To reconcile the two sides, Black Wolf announced that the new war chief would be decided by a test, and invited all who were interested to participate.  Seven braves met him atop a rocky peak, just as the spring thaw began to open the mountain routes.

"This is a test to determine who shall be the new war chief," Black Wolf addressed the assembled warriors, "You will walk in the direction of the setting sun, and return.  Whoever travels the farthest shall be my successor.  This test has no end - only you can decide when you have travelled far enough."

The braves pack their belongings and depart the camp that evening, with Tall Bear and Falling Rocks racing to be the first through the pass.  Despite being rivals, there was no animosity between them. They had fought alongside each other many times, and each felt that the other pushed him to his fullest potential.

After a few days, one of the braves returned.  "I saw a great village of the whites, with more people than I ever knew lived on this world.  It was heavily patrolled by soldiers and I felt I could go no further."

A few weeks pass, and another brave returns to the camp.  "I visited vast lakes so large I thought they were part of the ocean, but the water was fresh, not salty.  I encountered a great thunderous waterfall of tremendous power.  At this point, I felt I could go no further."

A month passes, and the third brave makes his way back.  "I saw a mighty river, larger than any I had seen before.  I could find no way to cross its muddy waters, and was forced to turn back."

Another month passes until another brave returns from his quest.  "I made it to vast plains, with no trees in sight.  Mighty horned beasts grazed in herds beyond counting.  Their hooves shook the ground like thunder.  I dared not risk being lost to the anger of these creatures, and had to turn back.

Months pass, and the fifth brave returns to the tribe.  "On my travels I discovered another range of mountains.  Unlike ours, these were sharp and jagged, piercing the sky with their height.  I thought that this must be the backbone of the world, but I could find no way to cross them, and could go no further.

Still, neither Falling Rocks nor Tall Bear had returned, and the tribe had been severely weakened without them.  They could not access their hunting grounds, which were now overrun with whites, and winter was once again threatening to seize the mountains in ice.  The elders of the tribe were pressuring Black Wolf to name his successor now, because they could not survive waiting around for anyone else to return.  Black Wolf held out for as long as he could, every day sitting on the peak where he had issued his challenge, watching the pass for the return of his nephew.  Finally, the rest of the tribe had had enough, and demanded that he name the brave who most recently returned as war chief.  Just then, a lone figure staggered through the mountain pass, wrapped in buffalo skins and holding some sort of strange shell.  It was Tall Bear.

"I walked until I encountered another ocean.  It was similar to ours, but I could tell it was also quite different.  The life that inhabits it was unlike what we catch in our waters.  However, I could find no way to go any further."

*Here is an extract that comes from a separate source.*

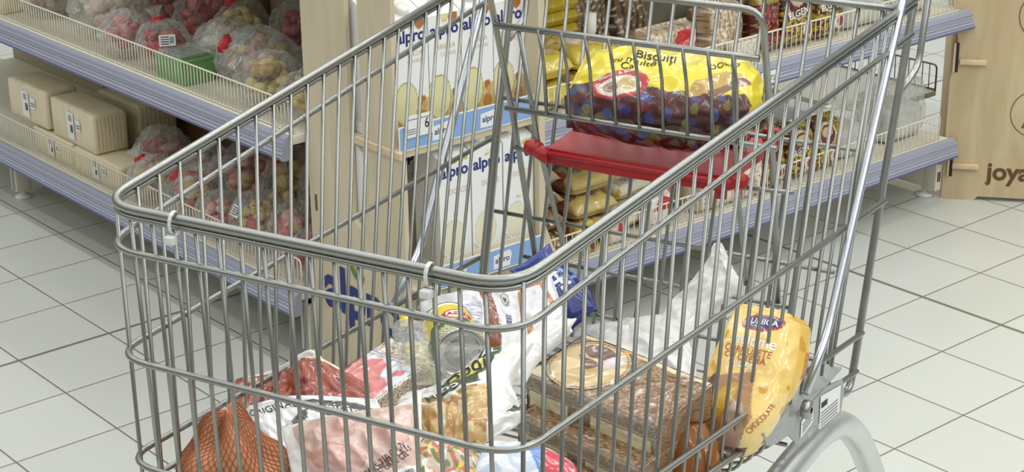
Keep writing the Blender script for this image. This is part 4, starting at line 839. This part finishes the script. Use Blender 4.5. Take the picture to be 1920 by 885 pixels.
# --- tin can
o, q, qz, b = load('tin_can', 'tin can lying on its side, silver end forward, yellow and green label', 'tin can', cy(864, 662, .37)-np.array([0, 0, .031]))
ax = np.array([.66, -.74, .02]); ax /= np.linalg.norm(ax); C0 = np.array([0, 0, .031]); e1 = np.cross(ax, [0, 0, 1]); e1 /= np.linalg.norm(e1); e2_ = np.cross(e1, ax); r = .031; Lc = .085
mb = MB(); cc = []; nu, nv = 120, 60
for j in range(nv+1):
    for i in range(nu):
        t = 2*PI*i/nu; mb.v.append(tuple(C0-ax*Lc*(1-j/nv)+(e1*math.cos(t)+e2_*math.sin(t))*r))
        u = t/(2*PI); v = j/nv; c = (214, 196, 60) if v < .55+.06*math.sin(9*t) else (74, 106, 56)
        if v > .72 and .1 < u < .45: c = (232, 228, 200) if (int(u*70)+int(v*26)) % 2 else (96, 120, 60)
        if ((u-.28)/.10)**2+((v-.42)/.16)**2 < 1: c = (232, 226, 214)
        if .62 < ((u-.28)/.10)**2+((v-.42)/.16)**2 < 1: c = (190, 44, 40)
        if v < .08: c = (236, 230, 200)
        cc.append(lin(c))
for j in range(nv):
    for i in range(nu): mb.f.append([j*nu+i, j*nu+(i+1) % nu, (j+1)*nu+(i+1) % nu, (j+1)*nu+i]); mb.m.append(0); mb.sm.append(True)
mb.col = np.array(cc)
def cf(x, y):
    t = PI*.56+x/r; return C0-ax*(Lc*.58-y)+(-e1*math.cos(t)*-1+e2_*math.sin(t))*(r+.0005)
put_text(mb, 'REGAL', .013, lambda x, y: cf(-x, y*-1), 1, .02); mb.build('can_label', [PAPER, REDINK], o)
mb = MB(); mb.lathe([(0, -.003), (r*.55, -.003), (r*.6, -.0018), (r*.72, -.0018), (r*.76, -.003), (r*.88, -.003), (r*.92, .001), (r*1.0, .0015), (r*1.02, 0), (r*1.0, -.002)], C0, ax, 48)
mb.build('can_end', mat('tin_lid', (196, 196, 190), .3, 1.), o); mb = MB(); mb.lathe([(r*1.02, 0), (r*1.0, -.002), (0, -.002)], C0-ax*Lc, ax, 48); mb.build('can_end', mat('tin_lid', (196, 196, 190), .3, 1.), o)
pouch('shrink_film', o, [[q(835, 712, .335), q(915, 705, .335)], [q(820, 640, .345), q(925, 650, .345)]], .012, None, [CLEAR], seed=35, wr=.004, nu=40, nv=40)
# --- long white printed pack
o, q, qz, b = load('paper_pack', 'large white printed pack with brown stripe leaning under the rim corner', 'food pack', cy(920, 620, .50)-np.array([0, 0, .05]))
def pwp(P):
    P.fill(P.V > -1, (228, 229, 232)); u, v = P.U, P.V
    m = (u > .08) & (u < .42) & (v > .12) & (v < .62); P.fill(m, (206, 208, 214)); P.fill(m & ((v*30) % 1 < .4) & (snoise(u*3, v*60, 4, 5, 4) > -.1), (138, 142, 156))
    P.poly([(.46, .06), (.55, .08), (.50, .90), (.42, .88)], (138, 78, 56)); P.fill((u > .43) & (u < .54) & (v < .5) & (v > .1) & (np.sin(u*400) > .2), (110, 60, 46), .5)
    P.ell(.60, .72, .035, .09, (150, 152, 150)); P.ell(.60, .72, .026, .065, (206, 208, 206)); P.poly([(.585, .74), (.615, .73), (.60, .67)], (70, 74, 80))
    P.rect(.58, .42, .63, .54, (160, 164, 190)); P.fill((u > .58) & (u < .63) & (v > .42) & (v < .54) & (np.sin(v*200) > 0), (60, 66, 110))
    P.poly([(.70, .95), (.90, .95), (.97, .45), (.93, .45), (.87, .83), (.74, .83), (.73, .45), (.70, .45)], (190, 122, 80)); P.rect(.74, .20, .78, .36, (190, 122, 80))
    P.poly([(.80, .12), (.98, .3), (.98, .34), (.80, .18)], (200, 206, 214)); return P
pouch('wrapper', o, [[q(800, 665, .44), q(895, 680, .43), q(985, 690, .43), q(1074, 622, .47)], [q(795, 610, .485), q(890, 600, .48), q(980, 612, .48), q(1055, 575, .50)], [q(788, 568, .52), q(880, 556, .52), q(975, 540, .52), q(1034, 518, .53)]], .020, pwp, wr=.0022, seed=41, nu=150, nv=110, seal=(.03, .03))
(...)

Black Wolf knew that he couldn't wait for Falling Rocks any longer, and named Tall Bear the new war chief, but every day he would go to the peak and watch the pass for his nephew.  Eventually the cold winter air struck him with an illness that he knew he would not survive.  Calling Tall Bear and the other braves to him, he told them that he still knew in his heart that Falling Rocks was still alive, and it was his dying wish to have the tribe always keep vigil for when he returns.  Tall Bear and the other braves swore to never stop waiting for their brother in battle.

And that's why, to this day, when travelling in those mountains, you can still see signs that say "Watch for Falling Rocks".


2 comments:

(not necessarily your) Uncle Skip, said...

Why is it, even when I know the last line of the story, I still read all the way to the end?


I suppose it was to see just how shaggy you could make it.

Good job, my friend.

Buck said...

Heh. Falling Rocks must still be out there, because I never saw him in all my travels through the western US.